What is asked: Copy out all of the data exactly as it appears.

— START Raw data —

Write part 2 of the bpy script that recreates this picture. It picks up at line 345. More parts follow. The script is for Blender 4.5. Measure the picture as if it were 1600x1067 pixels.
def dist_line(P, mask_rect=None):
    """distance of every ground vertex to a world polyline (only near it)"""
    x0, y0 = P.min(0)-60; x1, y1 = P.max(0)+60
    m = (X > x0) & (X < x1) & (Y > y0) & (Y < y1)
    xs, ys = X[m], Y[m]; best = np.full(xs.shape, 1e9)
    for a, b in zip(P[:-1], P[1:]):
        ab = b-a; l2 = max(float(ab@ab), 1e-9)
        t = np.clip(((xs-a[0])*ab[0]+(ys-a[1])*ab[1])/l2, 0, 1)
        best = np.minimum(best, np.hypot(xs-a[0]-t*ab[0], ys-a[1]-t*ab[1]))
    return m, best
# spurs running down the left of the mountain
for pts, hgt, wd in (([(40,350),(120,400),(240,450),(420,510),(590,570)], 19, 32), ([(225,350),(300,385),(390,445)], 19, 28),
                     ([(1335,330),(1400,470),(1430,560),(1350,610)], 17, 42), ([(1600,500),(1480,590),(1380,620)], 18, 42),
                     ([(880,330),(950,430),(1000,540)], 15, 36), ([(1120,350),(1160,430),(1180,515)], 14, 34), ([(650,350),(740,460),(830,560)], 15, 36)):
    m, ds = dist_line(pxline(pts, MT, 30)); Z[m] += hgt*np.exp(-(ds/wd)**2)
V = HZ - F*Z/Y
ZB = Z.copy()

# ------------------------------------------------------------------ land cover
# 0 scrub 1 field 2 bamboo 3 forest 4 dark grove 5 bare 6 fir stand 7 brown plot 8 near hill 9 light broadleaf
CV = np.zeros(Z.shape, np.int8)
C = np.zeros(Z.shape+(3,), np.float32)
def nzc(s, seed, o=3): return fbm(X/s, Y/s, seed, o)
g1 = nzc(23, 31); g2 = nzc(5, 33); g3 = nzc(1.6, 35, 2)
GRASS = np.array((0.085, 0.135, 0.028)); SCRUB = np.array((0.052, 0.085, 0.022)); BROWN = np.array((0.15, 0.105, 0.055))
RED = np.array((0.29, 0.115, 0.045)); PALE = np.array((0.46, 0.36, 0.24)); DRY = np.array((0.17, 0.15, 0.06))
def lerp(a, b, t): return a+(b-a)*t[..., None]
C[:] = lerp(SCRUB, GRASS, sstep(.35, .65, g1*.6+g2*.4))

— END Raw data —

Solution for this problem:
Write part 2 of the bpy script that recreates this picture. It picks up at line 345. More parts follow. The script is for Blender 4.5. Measure the picture as if it were 1600x1067 pixels.
def dist_line(P, mask_rect=None):
    """distance of every ground vertex to a world polyline (only near it)"""
    x0, y0 = P.min(0)-60; x1, y1 = P.max(0)+60
    m = (X > x0) & (X < x1) & (Y > y0) & (Y < y1)
    xs, ys = X[m], Y[m]; best = np.full(xs.shape, 1e9)
    for a, b in zip(P[:-1], P[1:]):
        ab = b-a; l2 = max(float(ab@ab), 1e-9)
        t = np.clip(((xs-a[0])*ab[0]+(ys-a[1])*ab[1])/l2, 0, 1)
        best = np.minimum(best, np.hypot(xs-a[0]-t*ab[0], ys-a[1]-t*ab[1]))
    return m, best
# spurs running down the left of the mountain
for pts, hgt, wd in (([(40,350),(120,400),(240,450),(420,510),(590,570)], 19, 32), ([(225,350),(300,385),(390,445)], 19, 28),
                     ([(1335,330),(1400,470),(1430,560),(1350,610)], 17, 42), ([(1600,500),(1480,590),(1380,620)], 18, 42),
                     ([(880,330),(950,430),(1000,540)], 15, 36), ([(1120,350),(1160,430),(1180,515)], 14, 34), ([(650,350),(740,460),(830,560)], 15, 36)):
    m, ds = dist_line(pxline(pts, MT, 30)); Z[m] += hgt*np.exp(-(ds/wd)**2)
V = HZ - F*Z/Y
ZB = Z.copy()

# ------------------------------------------------------------------ land cover
# 0 scrub 1 field 2 bamboo 3 forest 4 dark grove 5 bare 6 fir stand 7 brown plot 8 near hill 9 light broadleaf
CV = np.zeros(Z.shape, np.int8)
C = np.zeros(Z.shape+(3,), np.float32)
def nzc(s, seed, o=3): return fbm(X/s, Y/s, seed, o)
g1 = nzc(23, 31); g2 = nzc(5, 33); g3 = nzc(1.6, 35, 2)
GRASS = np.array((0.085, 0.135, 0.028)); SCRUB = np.array((0.052, 0.085, 0.022)); BROWN = np.array((0.15, 0.105, 0.055))
RED = np.array((0.29, 0.115, 0.045)); PALE = np.array((0.46, 0.36, 0.24)); DRY = np.array((0.17, 0.15, 0.06))
def lerp(a, b, t): return a+(b-a)*t[..., None]
C[:] = lerp(SCRUB, GRASS, sstep(.35, .65, g1*.6+g2*.4))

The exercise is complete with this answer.